Outrun Change

We need to learn quickly to keep up with the massive change around us so we don't get run over. We need to outrun change.

Details behind North Dakota oil production.

With a huge pad, lots of storage tanks, yet only three pumpjacks, notice how much room there is for more wells. Photo by James Ulvog.

Some background data for oil in North Dakota provides insight for the production info.

Drilling rigs have become more productive in recent years. In the past, say before 2014, the number of rigs directly tied into production levels. Now, with a variety of technologies, such as multi-well pads for example, the drilling time is down so the wells per rig are up.

A far lower number of rigs is needed to keep new well production rolling.

Rig count since 2010:

Once a well is drilled, it is essentially put on the shelf. Completion is scheduled when there are fracking crews available and when the forecast price means it makes sense to bring the well into production.  Part of the efficiency is to drill multiple wells on a site one after another and then later have a fracking crew complete all the wells while their equipment is on site. All of this produces a ‘fracklog’, or backlog of wells waiting completion.
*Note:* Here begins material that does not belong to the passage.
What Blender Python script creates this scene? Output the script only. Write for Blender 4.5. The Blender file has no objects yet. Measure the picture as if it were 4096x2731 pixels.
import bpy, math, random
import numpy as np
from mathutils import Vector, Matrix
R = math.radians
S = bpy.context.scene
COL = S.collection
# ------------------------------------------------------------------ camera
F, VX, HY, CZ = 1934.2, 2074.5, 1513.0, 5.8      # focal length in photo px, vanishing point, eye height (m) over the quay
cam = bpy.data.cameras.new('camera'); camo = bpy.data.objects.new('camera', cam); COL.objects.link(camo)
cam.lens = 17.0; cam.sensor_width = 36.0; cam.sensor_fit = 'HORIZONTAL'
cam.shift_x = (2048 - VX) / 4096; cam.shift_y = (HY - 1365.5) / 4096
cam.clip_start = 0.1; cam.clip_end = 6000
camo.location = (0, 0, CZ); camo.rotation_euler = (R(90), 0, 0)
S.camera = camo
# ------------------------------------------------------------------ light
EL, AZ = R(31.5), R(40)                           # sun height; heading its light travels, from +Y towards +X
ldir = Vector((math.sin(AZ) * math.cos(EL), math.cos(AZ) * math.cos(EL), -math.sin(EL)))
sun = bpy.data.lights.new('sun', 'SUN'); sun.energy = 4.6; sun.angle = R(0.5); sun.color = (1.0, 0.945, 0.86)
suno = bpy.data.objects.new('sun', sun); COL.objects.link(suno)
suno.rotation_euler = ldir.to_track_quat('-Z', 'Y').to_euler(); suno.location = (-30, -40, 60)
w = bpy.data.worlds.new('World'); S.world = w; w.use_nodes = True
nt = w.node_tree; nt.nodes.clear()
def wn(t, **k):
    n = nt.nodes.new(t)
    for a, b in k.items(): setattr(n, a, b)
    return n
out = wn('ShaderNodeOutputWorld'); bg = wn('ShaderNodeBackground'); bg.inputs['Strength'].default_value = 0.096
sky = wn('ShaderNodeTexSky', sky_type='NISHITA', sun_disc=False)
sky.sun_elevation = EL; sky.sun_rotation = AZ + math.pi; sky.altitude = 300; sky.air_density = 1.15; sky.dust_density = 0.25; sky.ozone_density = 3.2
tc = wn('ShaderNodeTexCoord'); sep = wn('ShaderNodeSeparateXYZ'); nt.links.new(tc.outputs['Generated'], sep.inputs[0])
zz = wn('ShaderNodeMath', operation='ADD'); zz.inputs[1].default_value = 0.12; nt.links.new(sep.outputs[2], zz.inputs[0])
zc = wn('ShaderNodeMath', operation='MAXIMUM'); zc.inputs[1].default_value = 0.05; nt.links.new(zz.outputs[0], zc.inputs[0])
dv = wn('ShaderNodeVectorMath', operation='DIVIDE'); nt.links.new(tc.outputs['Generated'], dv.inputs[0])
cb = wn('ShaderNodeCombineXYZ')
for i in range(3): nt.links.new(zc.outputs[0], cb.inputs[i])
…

This inventory is large. I am actually surprised that the fracklog is quite stable. Not as much fluctuation as I would have expected.

For perspective, there were 1,246 wells completed in 2019 and 1,154 in 2018. With the fracklog count ranging from about 850 to around 950, that fracklog is large enough for about 8 or 10 months of completions. There’s about three-fourths of a year’s worth of completed wells sitting on the shelf.

Price is obviously a major factor driving how many rigs are running and at what pace drilled-but-uncompleted (DUC) wells are taken off the shelf. More than just the current price is the forecast price for some short time in the future. Since there is a disproportionate amount of oil produced in the first few months before output levels off, seems to me the best time to complete a bunch of fracklog sites would be when the forecast for oil is high about two through about five months out.

Drilling rig, working to provide gasoline for your car. Photo by James Ulvog.

Here is the price of sweet crude in the state, as listed in the monthly “Director’s Cut” report. Starting in September 2018 the report started listing the price for West Texas Intermediate.  Graph includes both prices. You can visibly see the discount for transportation costs.